- Request
Reproduce every entry that follows word for word, but omit the images.

[Records contained in a dataset]
..........
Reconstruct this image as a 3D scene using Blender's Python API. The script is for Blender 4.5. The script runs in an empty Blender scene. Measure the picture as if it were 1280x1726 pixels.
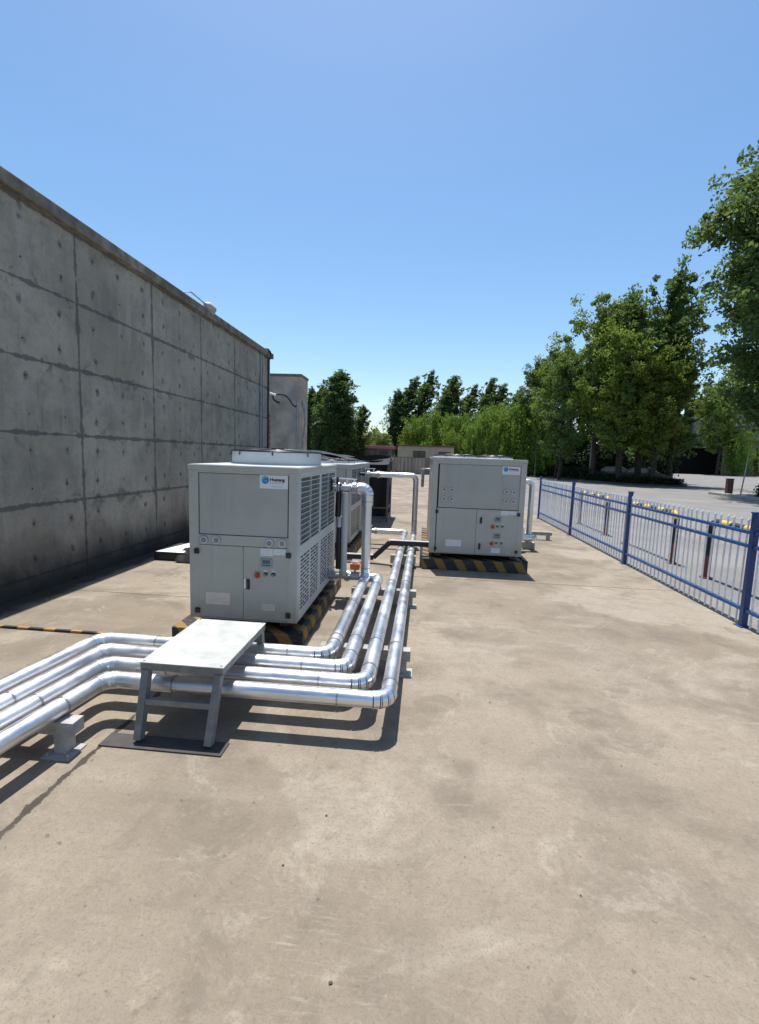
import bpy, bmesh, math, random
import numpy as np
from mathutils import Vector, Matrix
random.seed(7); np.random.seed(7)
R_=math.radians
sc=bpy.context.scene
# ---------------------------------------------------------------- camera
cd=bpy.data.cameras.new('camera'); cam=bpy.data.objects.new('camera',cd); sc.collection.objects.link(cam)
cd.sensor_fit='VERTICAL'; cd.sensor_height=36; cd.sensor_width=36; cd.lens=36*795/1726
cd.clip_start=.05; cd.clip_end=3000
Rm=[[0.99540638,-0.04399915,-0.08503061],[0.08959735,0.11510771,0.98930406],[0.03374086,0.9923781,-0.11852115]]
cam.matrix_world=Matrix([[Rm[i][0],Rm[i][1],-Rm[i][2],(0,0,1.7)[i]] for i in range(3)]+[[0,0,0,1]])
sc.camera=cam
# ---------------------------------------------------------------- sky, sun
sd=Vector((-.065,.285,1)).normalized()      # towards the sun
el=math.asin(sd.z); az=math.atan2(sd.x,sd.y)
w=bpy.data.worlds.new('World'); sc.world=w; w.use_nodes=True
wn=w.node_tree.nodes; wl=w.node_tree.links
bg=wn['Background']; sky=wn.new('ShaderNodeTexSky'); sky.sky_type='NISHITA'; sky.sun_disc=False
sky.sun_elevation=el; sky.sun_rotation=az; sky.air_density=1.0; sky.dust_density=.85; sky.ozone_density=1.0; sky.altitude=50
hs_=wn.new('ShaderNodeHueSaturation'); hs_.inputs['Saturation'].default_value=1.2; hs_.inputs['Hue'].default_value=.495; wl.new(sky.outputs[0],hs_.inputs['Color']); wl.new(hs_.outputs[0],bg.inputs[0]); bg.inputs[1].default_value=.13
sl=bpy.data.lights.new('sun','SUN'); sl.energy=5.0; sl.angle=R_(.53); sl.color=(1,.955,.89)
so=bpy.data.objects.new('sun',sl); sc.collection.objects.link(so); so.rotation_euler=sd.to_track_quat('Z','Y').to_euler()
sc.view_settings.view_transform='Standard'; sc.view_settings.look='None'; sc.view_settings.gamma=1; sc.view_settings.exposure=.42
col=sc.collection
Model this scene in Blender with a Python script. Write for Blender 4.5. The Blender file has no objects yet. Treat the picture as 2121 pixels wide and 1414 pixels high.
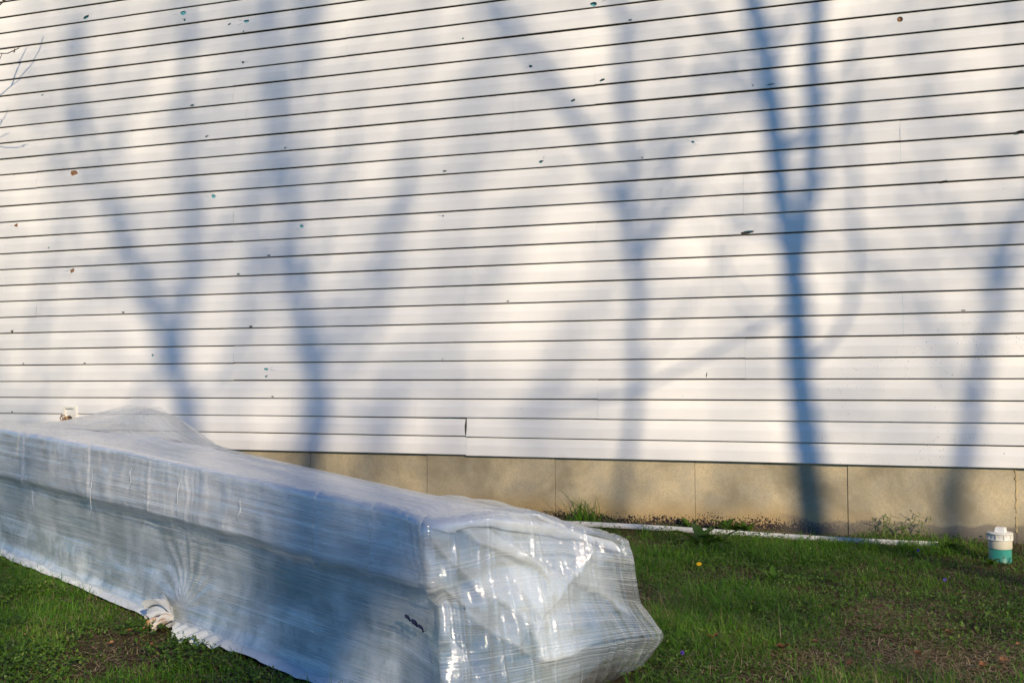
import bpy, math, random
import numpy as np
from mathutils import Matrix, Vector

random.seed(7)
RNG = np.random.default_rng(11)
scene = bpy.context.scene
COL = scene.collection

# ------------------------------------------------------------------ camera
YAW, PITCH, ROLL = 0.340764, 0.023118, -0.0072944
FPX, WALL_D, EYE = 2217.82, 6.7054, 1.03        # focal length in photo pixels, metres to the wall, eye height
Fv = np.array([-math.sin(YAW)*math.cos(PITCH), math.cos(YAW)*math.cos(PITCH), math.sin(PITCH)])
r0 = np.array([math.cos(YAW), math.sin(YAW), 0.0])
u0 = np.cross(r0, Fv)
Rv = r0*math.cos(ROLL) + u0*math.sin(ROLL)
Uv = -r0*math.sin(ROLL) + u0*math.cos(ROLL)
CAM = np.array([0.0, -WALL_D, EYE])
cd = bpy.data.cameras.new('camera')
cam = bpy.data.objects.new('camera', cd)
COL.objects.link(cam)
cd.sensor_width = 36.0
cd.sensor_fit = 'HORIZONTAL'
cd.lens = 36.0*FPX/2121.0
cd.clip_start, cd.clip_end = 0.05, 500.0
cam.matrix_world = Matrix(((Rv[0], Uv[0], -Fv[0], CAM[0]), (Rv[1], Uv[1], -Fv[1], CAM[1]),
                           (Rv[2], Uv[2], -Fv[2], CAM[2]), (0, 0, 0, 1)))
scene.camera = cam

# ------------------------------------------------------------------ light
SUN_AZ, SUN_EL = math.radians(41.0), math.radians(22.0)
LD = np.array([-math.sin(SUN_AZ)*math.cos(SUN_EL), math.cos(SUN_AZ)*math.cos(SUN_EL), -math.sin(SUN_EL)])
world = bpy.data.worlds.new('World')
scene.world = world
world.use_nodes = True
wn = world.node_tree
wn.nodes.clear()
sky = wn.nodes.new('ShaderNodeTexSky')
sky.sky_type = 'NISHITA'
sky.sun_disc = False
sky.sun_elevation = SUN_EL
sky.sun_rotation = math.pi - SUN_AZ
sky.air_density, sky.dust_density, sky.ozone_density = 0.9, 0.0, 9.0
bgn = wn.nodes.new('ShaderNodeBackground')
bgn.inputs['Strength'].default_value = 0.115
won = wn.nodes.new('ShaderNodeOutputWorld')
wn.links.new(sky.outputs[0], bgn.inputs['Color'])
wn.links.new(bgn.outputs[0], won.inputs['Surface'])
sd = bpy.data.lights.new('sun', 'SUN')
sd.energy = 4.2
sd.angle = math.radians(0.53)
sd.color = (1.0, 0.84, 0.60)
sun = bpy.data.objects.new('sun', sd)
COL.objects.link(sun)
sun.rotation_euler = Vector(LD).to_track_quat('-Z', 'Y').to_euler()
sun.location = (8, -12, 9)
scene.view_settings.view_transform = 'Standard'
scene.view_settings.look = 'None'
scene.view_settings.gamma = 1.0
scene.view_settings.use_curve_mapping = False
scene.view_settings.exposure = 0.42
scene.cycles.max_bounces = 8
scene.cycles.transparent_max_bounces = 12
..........
- Task response
Reconstruct this image as a 3D scene using Blender's Python API. The script is for Blender 4.5. The script runs in an empty Blender scene. Measure the picture as if it were 1280x1726 pixels.
import bpy, bmesh, math, random
import numpy as np
from mathutils import Vector, Matrix
random.seed(7); np.random.seed(7)
R_=math.radians
sc=bpy.context.scene
# ---------------------------------------------------------------- camera
cd=bpy.data.cameras.new('camera'); cam=bpy.data.objects.new('camera',cd); sc.collection.objects.link(cam)
cd.sensor_fit='VERTICAL'; cd.sensor_height=36; cd.sensor_width=36; cd.lens=36*795/1726
cd.clip_start=.05; cd.clip_end=3000
Rm=[[0.99540638,-0.04399915,-0.08503061],[0.08959735,0.11510771,0.98930406],[0.03374086,0.9923781,-0.11852115]]
cam.matrix_world=Matrix([[Rm[i][0],Rm[i][1],-Rm[i][2],(0,0,1.7)[i]] for i in range(3)]+[[0,0,0,1]])
sc.camera=cam
# ---------------------------------------------------------------- sky, sun
sd=Vector((-.065,.285,1)).normalized()      # towards the sun
el=math.asin(sd.z); az=math.atan2(sd.x,sd.y)
w=bpy.data.worlds.new('World'); sc.world=w; w.use_nodes=True
wn=w.node_tree.nodes; wl=w.node_tree.links
bg=wn['Background']; sky=wn.new('ShaderNodeTexSky'); sky.sky_type='NISHITA'; sky.sun_disc=False
sky.sun_elevation=el; sky.sun_rotation=az; sky.air_density=1.0; sky.dust_density=.85; sky.ozone_density=1.0; sky.altitude=50
hs_=wn.new('ShaderNodeHueSaturation'); hs_.inputs['Saturation'].default_value=1.2; hs_.inputs['Hue'].default_value=.495; wl.new(sky.outputs[0],hs_.inputs['Color']); wl.new(hs_.outputs[0],bg.inputs[0]); bg.inputs[1].default_value=.13
sl=bpy.data.lights.new('sun','SUN'); sl.energy=5.0; sl.angle=R_(.53); sl.color=(1,.955,.89)
so=bpy.data.objects.new('sun',sl); sc.collection.objects.link(so); so.rotation_euler=sd.to_track_quat('Z','Y').to_euler()
sc.view_settings.view_transform='Standard'; sc.view_settings.look='None'; sc.view_settings.gamma=1; sc.view_settings.exposure=.42
col=sc.collection
Model this scene in Blender with a Python script. Write for Blender 4.5. The Blender file has no objects yet. Treat the picture as 2121 pixels wide and 1414 pixels high.
import bpy, math, random
import numpy as np
from mathutils import Matrix, Vector

random.seed(7)
RNG = np.random.default_rng(11)
scene = bpy.context.scene
COL = scene.collection

# ------------------------------------------------------------------ camera
YAW, PITCH, ROLL = 0.340764, 0.023118, -0.0072944
FPX, WALL_D, EYE = 2217.82, 6.7054, 1.03        # focal length in photo pixels, metres to the wall, eye height
Fv = np.array([-math.sin(YAW)*math.cos(PITCH), math.cos(YAW)*math.cos(PITCH), math.sin(PITCH)])
r0 = np.array([math.cos(YAW), math.sin(YAW), 0.0])
u0 = np.cross(r0, Fv)
Rv = r0*math.cos(ROLL) + u0*math.sin(ROLL)
Uv = -r0*math.sin(ROLL) + u0*math.cos(ROLL)
CAM = np.array([0.0, -WALL_D, EYE])
cd = bpy.data.cameras.new('camera')
cam = bpy.data.objects.new('camera', cd)
COL.objects.link(cam)
cd.sensor_width = 36.0
cd.sensor_fit = 'HORIZONTAL'
cd.lens = 36.0*FPX/2121.0
cd.clip_start, cd.clip_end = 0.05, 500.0
cam.matrix_world = Matrix(((Rv[0], Uv[0], -Fv[0], CAM[0]), (Rv[1], Uv[1], -Fv[1], CAM[1]),
                           (Rv[2], Uv[2], -Fv[2], CAM[2]), (0, 0, 0, 1)))
scene.camera = cam

# ------------------------------------------------------------------ light
SUN_AZ, SUN_EL = math.radians(41.0), math.radians(22.0)
LD = np.array([-math.sin(SUN_AZ)*math.cos(SUN_EL), math.cos(SUN_AZ)*math.cos(SUN_EL), -math.sin(SUN_EL)])
world = bpy.data.worlds.new('World')
scene.world = world
world.use_nodes = True
wn = world.node_tree
wn.nodes.clear()
sky = wn.nodes.new('ShaderNodeTexSky')
sky.sky_type = 'NISHITA'
sky.sun_disc = False
sky.sun_elevation = SUN_EL
sky.sun_rotation = math.pi - SUN_AZ
sky.air_density, sky.dust_density, sky.ozone_density = 0.9, 0.0, 9.0
bgn = wn.nodes.new('ShaderNodeBackground')
bgn.inputs['Strength'].default_value = 0.115
won = wn.nodes.new('ShaderNodeOutputWorld')
wn.links.new(sky.outputs[0], bgn.inputs['Color'])
wn.links.new(bgn.outputs[0], won.inputs['Surface'])
sd = bpy.data.lights.new('sun', 'SUN')
sd.energy = 4.2
sd.angle = math.radians(0.53)
sd.color = (1.0, 0.84, 0.60)
sun = bpy.data.objects.new('sun', sd)
COL.objects.link(sun)
sun.rotation_euler = Vector(LD).to_track_quat('-Z', 'Y').to_euler()
sun.location = (8, -12, 9)
scene.view_settings.view_transform = 'Standard'
scene.view_settings.look = 'None'
scene.view_settings.gamma = 1.0
scene.view_settings.use_curve_mapping = False
scene.view_settings.exposure = 0.42
scene.cycles.max_bounces = 8
scene.cycles.transparent_max_bounces = 12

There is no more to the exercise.